10 novembre 2014 16:49
  • Il 31 marzo 2009 sette scienziati e tecnici furono convocati all’Aquila dal capo della Protezione civile, Guido Bertolaso, per esprimere un parere sulla situazione a L’Aquila dopo tre mesi di sciame sismico. La riunione durò 40 minuti. L’obiettivo del vertice era “di fornire ai cittadini abruzzesi tutte le informazioni disponibili alla comunità scientifica sull’attività sismica delle ultime settimane”.
  • La commissione era formata da: Franco Barberi, all’epoca presidente vicario della commissione Grandi rischi; Bernardo De Bernardinis, già vicecapo del settore tecnico del dipartimento di Protezione civile; Enzo Boschi, all’epoca presidente dell’Istituto di geofisica e vulcanologia; Giulio Selvaggi, direttore del Centro nazionale terremoti; Gian Michele Calvi, direttore di Eucentre e responsabile del Progetto case; Claudio Eva, ordinario di fisica all’università di Genova; Mauro Dolce, direttore dell’ufficio rischio sismico della Protezione civile.
  • Il 6 aprile 2009 alle 3.32 un terremoto di magnitudo 6,3 colpì la città. Il terremoto causò la morte di 309 persone, 1.500 feriti e danni per dieci miliardi di euro.
  • Nel 2011 i sette membri della commissione Grandi rischi sono stati accusati di omicidio colposo plurimo e lesioni per la morte di 29 persone e il ferimento di altre quattro. Secondo l’accusa, gli scienziati hanno rassicurato la popolazione attraverso i mezzi d’informazione dimostrando “una magistrale negligenza e imprecisione” nella comunicazione del rischio di un terremoto di magnitudo maggiore.
  • Sempre secondo l’accusa, a causa delle rassicurazioni dei tecnici le vittime non lasciarono le loro case dopo la prima scossa di terremoto del 5 aprile e non misero in atto tutte le precauzioni necessarie in un territorio sismico come quello aquilano.

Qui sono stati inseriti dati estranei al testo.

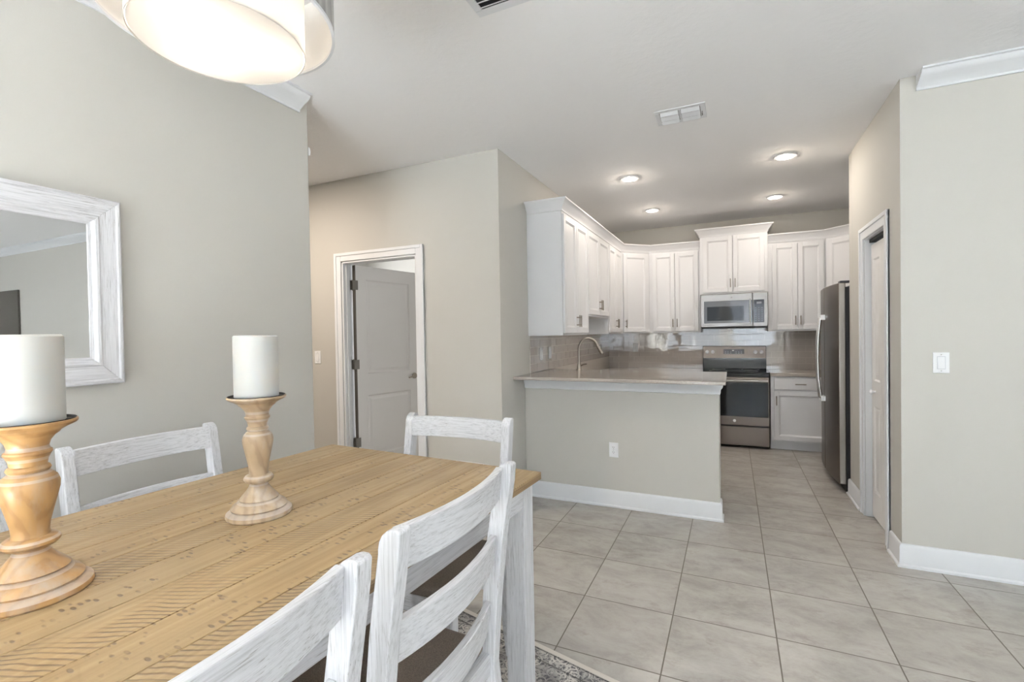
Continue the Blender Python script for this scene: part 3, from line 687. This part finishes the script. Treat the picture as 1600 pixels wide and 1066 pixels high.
obj('lens', MB().cyl((0, 0, -.0045), .063, .003, n=48), CANLENS, hl)
light('recessed_lamp', 'AREA', (0, 0, -.012), 24, (1, .86, .72), parent=hl, shape='DISK', size=.12)
light('bedroom_fill_lamp', 'AREA', (-5.8, 5.2, 1.5), 45, (.95, .97, 1), (0, -PI/2, 0), shape='RECTANGLE', size=1.4, size_y=1.8)  # unseen area lamp added to light the bedroom and the open door leaf
# supply register with two banks
vt = thing('ceiling_vent', 'white two-bank ceiling register in the middle of the ceiling', 'vent', (-.303, 3.435, ZC))
obj('frame', MB().box(-.16, .16, -.118, -.085, -.006, 0).box(-.16, .16, .085, .118, -.006, 0).box(-.16, -.128, -.085, .085, -.006, 0).box(.128, .16, -.085, .085, -.006, 0).box(-.008, .008, -.085, .085, -.006, 0), WHITE, vt, bevel=.002)
for x0 in (-.124, .010):
    mb = MB()
    mb.prism([(-.082, -.001), (-.055, -.020), (-.050, -.020), (-.074, -.001)], x0, x0+.114).prism([(-.050, -.004), (.012, -.024), (.018, -.023), (-.042, -.002)], x0, x0+.114).prism([(.010, -.004), (.072, -.024), (.080, -.022), (.02, -.002)], x0, x0+.114)
    obj('louver_bank', mb, WHITE, vt)
obj('lever', MB().box(.134, .140, .0, .03, -.022, -.004), CHROME, vt)
obj('duct_shadow', MB().box(-.128, .128, -.085, .085, -.0008, 0), mat('grey_duct', lin(150, 150, 150), .8), vt)
vt = thing('ceiling_vent', 'white slotted ceiling grille cut off by the top edge of the picture', 'vent', (-.80, 1.78, ZC), 0)
vt.location = (-.83, 1.76, ZC)
obj('frame', MB().box(-.215, .215, .165, .205, -.006, 0).box(-.215, .215, -.205, -.165, -.006, 0).box(-.215, -.18, -.165, .165, -.006, 0).box(.18, .215, -.165, .165, -.006, 0), WHITE, vt, bevel=.002)
mb = MB()
for k in range(10): mb.prism([(.16-k*.033, -.001), (.138-k*.033, -.015), (.135-k*.033, -.014), (.157-k*.033, 0)], -.18, .18)
obj('slats', mb, WHITE, vt); obj('duct_shadow', MB().box(-.18, .18, -.165, .165, -.0008, 0), DARK, vt)

# ------------------------------------------------------------------ pendant
pn = thing('pendant_light', 'large double drum pendant light with sheer grey outer shade', 'pendant light', (-1.23, .845, 0))
ro, ri, zo, zi = .281, .203, 2.28, 2.215
obj('outer_shade', MB().lathe([(ro, zo), (ro+.002, zo), (ro+.002, zo+.21), (ro, zo+.21)], n=96, close=True), SHADEOUT, pn, smooth=True)
obj('shade_lining', MB().lathe([(ro-.003, zo), (ro-.001, zo), (ro-.001, zo+.21), (ro-.003, zo+.21)], n=96, close=True), SHADEIN, pn, smooth=True)
obj('shade_rim', MB().lathe([(ro-.004, zo-.003), (ro+.004, zo-.003), (ro+.004, zo+.005), (ro-.004, zo+.005)], n=96, close=True), WHITE, pn, smooth=True)
obj('inner_shade', MB().lathe([(ri, zi), (ri+.002, zi), (ri+.002, zi+.24), (ri, zi+.24)], n=96, close=True), DIFFUSER, pn, smooth=True)
obj('diffuser', MB().cyl((0, 0, zi+.002), ri-.002, .003, n=96), DIFFUSER, pn)
mb = MB().cyl((0, 0, ZC-.025), .065, .025, n=40).cyl((0, 0, zo+.19), .008, ZC-zo-.2, n=16)
for k in range(3):
    a = k*2*PI/3+.5; mb.tube([(0, 0, zo+.20), (ro*math.cos(a), ro*math.sin(a), zo+.20)], .004, 8)
obj('stem', mb, NICKEL, pn, smooth=True)
BULB = emit('lit_bulb', (1, .86, .70), 5)
for k in range(3):
    a = k*2*PI/3+.9; bx, by = .10*math.cos(a), .10*math.sin(a)
    b = obj('bulb', MB().lathe([(0, 0), (.018, .006), (.03, .03), (.024, .055), (.013, .075), (.013, .10), (0, .10)], (bx, by, zi+.075), 20), BULB, pn, smooth=True)
    light('bulb_light', 'POINT', (bx, by, zi+.055), 2.9, (1, .93, .84), parent=pn, shadow_soft_size=.03)

# ------------------------------------------------------------------ mirror
MY0, MY1, MZ0, MZ1, MF = .02, 1.157, 1.25, 2.02, .112
mr = thing('wall_mirror', 'rectangular mirror in a distressed white wooden frame on the left wall', 'mirror', (XD, (MY0+MY1)/2, (MZ0+MZ1)/2))
HW, HH = (MY1-MY0)/2, (MZ1-MZ0)/2
prof = [(0, 0), (0, .030), (.006, .034), (.014, .034), (.020, .030), (.075, .026), (.080, .030), (.090, .028), (.100, .016), (MF, .014), (MF, 0)]   # (inward, out)
def side(i):      # one mitred rail
    mb = MB()
    def P(o, h, c):
        sy = (-1, 1, 1, -1)[c]; sz = (-1, -1, 1, 1)[c]; return (h, sy*(HW-o), sz*(HH-o))
    A = [mb.v(P(o, h, i)) for o, h in prof]; B = [mb.v(P(o, h, (i+1) % 4)) for o, h in prof]; n = len(prof)
    for k in range(n): mb.face([A[k], A[(k+1) % n], B[(k+1) % n], B[k]])
    mb.face(A[::-1]); mb.face(B); return mb
for i in range(4): obj('frame_rail', side(i), (WYD, WZD, WYD, WZD)[i], mr, bevel=.0015)
obj('mirror_glass', MB().box(.006, .010, -HW+MF-.01, HW-MF+.01, -HH+MF-.01, HH-MF+.01), MIRROR, mr)
tv = thing('wall_screen', 'dark flat screen seen only in the mirror on the left wall', 'screen', (5.95, YP-.03, 1.45))
obj('panel', MB().box(-.62, .62, 0, .03, -.38, .80), mat('dark_screen', lin(78, 75, 70), .35), tv, bevel=.004)

# ------------------------------------------------------------------ rug
rug = MB().box(-RW, RW, -RL, RL, 0, .008); rg_ = obj('area_rug', rug, RUG, bevel=.003)
tag(rg_, 'distressed black and cream patterned area rug under the dining table', 'rug')
ra = math.radians(-13.4)
edge_pt = Vector((-.60, 1.957)); nrm = Vector((-math.sin(ra), math.cos(ra))); alx = Vector((math.cos(ra), math.sin(ra)))
cc = edge_pt - nrm*RL + alx*(-.62); rg_.location = (cc.x, cc.y, 0.0); rg_.rotation_euler = (0, 0, ra)

# ------------------------------------------------------------------ dining table
TZ, TT, TLN = .900, .028, 1.80
TR = math.radians(-3.0)
fc = Vector(((-1.797-.668)/2, (1.747+1.696)/2))             # middle of the far end
tc = fc - Vector((-math.sin(TR), math.cos(TR)))*TLN/2
tb = thing('dining_table', 'counter-height dining table with brown plank top and white legs', 'table', (tc.x, tc.y, .008), TR)
hz = TZ-.008
mb = MB(); g = .0022
for a, b in zip(CUTS, CUTS[1:]):
    x0, x1 = -TOPW/2+a*TOPW+(g/2 if a > 0 else 0), -TOPW/2+b*TOPW-(g/2 if b < 1 else 0)
    mb.box(x0, x1, -TLN/2, TLN/2, hz-.010, hz)
tp = obj('tabletop', mb, PLANK, tb, bevel=.0014)
obj('top_edge', MB().box(-TOPW/2, TOPW/2, -TLN/2, TLN/2, hz-TT, hz-.0095), EDGEW, tb, bevel=.001)
LX, LY, LS = TOPW/2-.025, TLN/2-.025, .080
for sx in (-1, 1):
    for sy in (-1, 1):
        x0, x1 = sorted((sx*LX, sx*(LX-LS))); y0_, y1_ = sorted((sy*LY, sy*(LY-LS)))
        obj('leg', MB().box(x0, x1, y0_, y1_, 0, hz-TT), WZ, tb, bevel=.004)
for sx in (-1, 1):
    x0, x1 = sorted((sx*(LX-.002), sx*(LX-.024))); obj('apron', MB().box(x0, x1, -LY+LS, LY-LS, hz-TT-.085, hz-TT), WY, tb, bevel=.002)
for sy in (-1, 1):
    y0_, y1_ = sorted((sy*(LY-.002), sy*(LY-.024))); obj('apron', MB().box(-LX+LS, LX-LS, y0_, y1_, hz-TT-.085, hz-TT), WX, tb, bevel=.002)

# ------------------------------------------------------------------ chairs
def post_mesh(x):
    hw = .019
    c = [(0, -.272), (.20, -.232), (.45, -.203), (.65, -.218), (.83, -.238), (1.0, -.265)]
    bk = [(y-.024, z) for z, y in c]; ft = [(y+.023+.003*max(0, min(1, (z-.5)/.3)), z) for z, y in c]
    top = [(-.293, 1.046), (-.286, 1.051), (-.274, 1.051), (-.260, 1.046), (-.249, 1.036), (-.242, 1.023), (-.239, 1.008)]
    return MB().prism(bk+top+ft[::-1], x-hw, x+hw)
def slat_mesh(z1, h, th_=.021, bow=.034, W_=.232):
    def yc(z): return -.203-(z-.45)*(.062/.55)
    mb = MB(); n = 16; rings = []
    for i in range(n+1):
        u = -1+2*i/n; x = u*W_; o = -bow*(1-u*u)
        r = []
        for z, k in ((z1-h, 0), (z1-h, 1), (z1, 1), (z1, 0)):
            y = yc(z)+.014+o+(th_ if k == 0 else 0)-th_/2; r.append(mb.v((x, y, z)))
        rings.append(r)
    for a, b in zip(rings, rings[1:]):
        for k in range(4): mb.face([a[k], a[(k+1) % 4], b[(k+1) % 4], b[k]])
    mb.face(rings[0][::-1]); mb.face(rings[-1]); return mb
def make_chair(label):
    t_ = thing('dining_chair', label, 'chair', group='white counter-height dining chairs')
    for s_ in (-1, 1): obj('rear_post', post_mesh(s_*.25), WZ, t_, bevel=.003, smooth=True)
    for z in (1.040, .840, .642): obj('back_slat', slat_mesh(z, .092), WX, t_, bevel=.0025, smooth=True)
    for s_ in (-1, 1): obj('front_leg', MB().box(s_*.225-.02, s_*.225+.02, .185, .225, 0, .485), WZ, t_, bevel=.003)
    mb = MB().box(-.215, .215, .195, .218, .42, .485).box(-.232, .232, -.215, -.19, .42, .485).box(-.236, -.214, -.19, .19, .42, .485).box(.214, .236, -.19, .19, .42, .485)
    obj('seat_rail', mb, WX, t_, bevel=.002)
    sb = MB().prism([(-.245, .235), (.245, .235), (.228, -.20), (-.228, -.20)], .488, .532, 'z')
    obj('seat_cushion', sb, FABRIC, t_, bevel=.018, seg=4, smooth=True)
    obj('footrest', MB().box(-.205, .205, .193, .215, .18, .225), WX, t_, bevel=.002)
    obj('stretcher', MB().box(-.231, .231, -.228, -.208, .30, .35), WX, t_, bevel=.002)
    for s_ in (-1, 1): obj('stretcher', MB().box(s_*.225-.009, s_*.225+.009, -.225, .19, .22, .26), WY, t_, bevel=.002)
    return t_
CH = {}
c0 = make_chair('white ladder-back chair nearest the far right table leg, three slats in view')
def place(o, x, y, rz):       # (x, y): middle of the top of the back
    R = Matrix.Rotation(rz, 2); d = R @ Vector((0, .27)); o.location = (x+d.x, y+d.y, .008); o.rotation_euler = (0, 0, rz); return o
place(c0, -.597, .989, PI/2)
c = place(copy_tree(c0), -.585, .364, PI/2); c['label'] = 'white ladder-back chair at the bottom edge of the picture, closest to the viewer'
c = place(copy_tree(c0), -1.15, 1.880, PI+math.radians(1.9)); c['label'] = 'white ladder-back chair at the far end of the table, facing the viewer'
c = place(copy_tree(c0), -2.11, 1.094, -PI/2-math.radians(1.5)); c['label'] = 'white ladder-back chair against the left wall, seen between the two candle holders'
c = place(copy_tree(c0), -2.12, .425, -PI/2); c['label'] = 'white ladder-back chair by the left wall, almost hidden behind the near candle holder'

# ------------------------------------------------------------------ candles
HP = [(0, 0), (.088, 0), (.0905, .004), (.0895, .012), (.083, .017), (.079, .019), (.0745, .021), (.077, .026), (.072, .033), (.062, .040), (.056, .044), (.053, .0455), (.0535, .050), (.047, .058), (.036, .070), (.0275, .082), (.024, .091), (.024, .095),
      (.036, .098), (.0405, .104), (.0405, .109), (.036, .115), (.027, .118), (.0255, .125), (.027, .140), (.032, .165), (.0375, .190), (.0415, .210), (.042, .222), (.0385, .234), (.031, .242), (.027, .245),
      (.029, .248), (.0305, .252), (.029, .256), (.0255, .259), (.0265, .268), (.031, .278), (.0345, .283), (.0345, .287), (.0315, .290), (.031, .296), (.035, .306), (.043, .316), (.050, .321), (.052, .325), (.062, .331), (.077, .338), (.0805, .342), (.080, .346), (.0765, .347), (.074, .343), (0, .343)]
def holder(label, x, y, m, k, rz, fat=1.0):
    t_ = thing('candle_holder', label, 'candle holder', (x, y, TZ), rz)
    prof_ = [(r*(1+(fat-1)*min(1, max(0, (.31-z)/.04))*(.6 if z < .05 else 1)), z*k) for r, z in HP]
    obj('turned_stem', MB().lathe(prof_, n=72), m, t_, smooth=True)
    obj('drip_pan', MB().lathe([(0, .3435*k), (.0735, .3435*k), (.0760, .3485*k), (.0775, .3485*k), (.0745, .342*k), (0, .342*k)], n=64), IRON, t_, smooth=True)
    return TZ+.3436*k+.0005
def candle(label, x, y, z, r, h):
    t_ = thing('pillar_candle', label, 'candle', (x, y, z))
    obj('wax_body', MB().lathe([(0, 0), (r-.002, 0), (r, .002), (r*1.0, h-.004), (r-.004, h), (r*.8, h-.006), (.010, h-.012), (0, h-.012)], n=64), WAX, t_, smooth=True)
    obj('wick', MB().tube([(0, 0, h-.014), (.001, 0, h-.008), (.003, .001, h-.004)], .0012, 8), WICK, t_)
z = holder('pale limed turned-wood candle holder, the farther one with a chipped base', -1.30, .975, PALEW, 1.03, .6)
candle('white pillar candle on the farther, paler candle holder', -1.30, .975, z, .0605, .184)
z = holder('honey-coloured turned-wood candle holder nearest the left edge of the picture', -1.343, .476, HONEY, 1.05, .2, 1.16)
candle('white pillar candle on the near honey-coloured candle holder, cut by the left edge', -1.343, .476, z, .0605, .184)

  • Dopo tredici mesi di processo, il 22 ottobre 2012 il giudice Marco Billi, ha condannato in primo grado i sette imputati a sei anni di carcere per omicidio colposo plurimo e lesioni.
  • Nelle motivazioni della sentenza è scritto che la “valutazione dei rischi connessi all’attività sismica in corso sul territorio aquilano fu approssimativa, generica ed inefficace in relazione alle attività e ai doveri di previsione e prevenzione”. E che per questo le vittime “furono indotte” a rimanere in casa la notte del 6 aprile.
  • Il 10 novembre 2014 è attesa la sentenza d’appello del processo.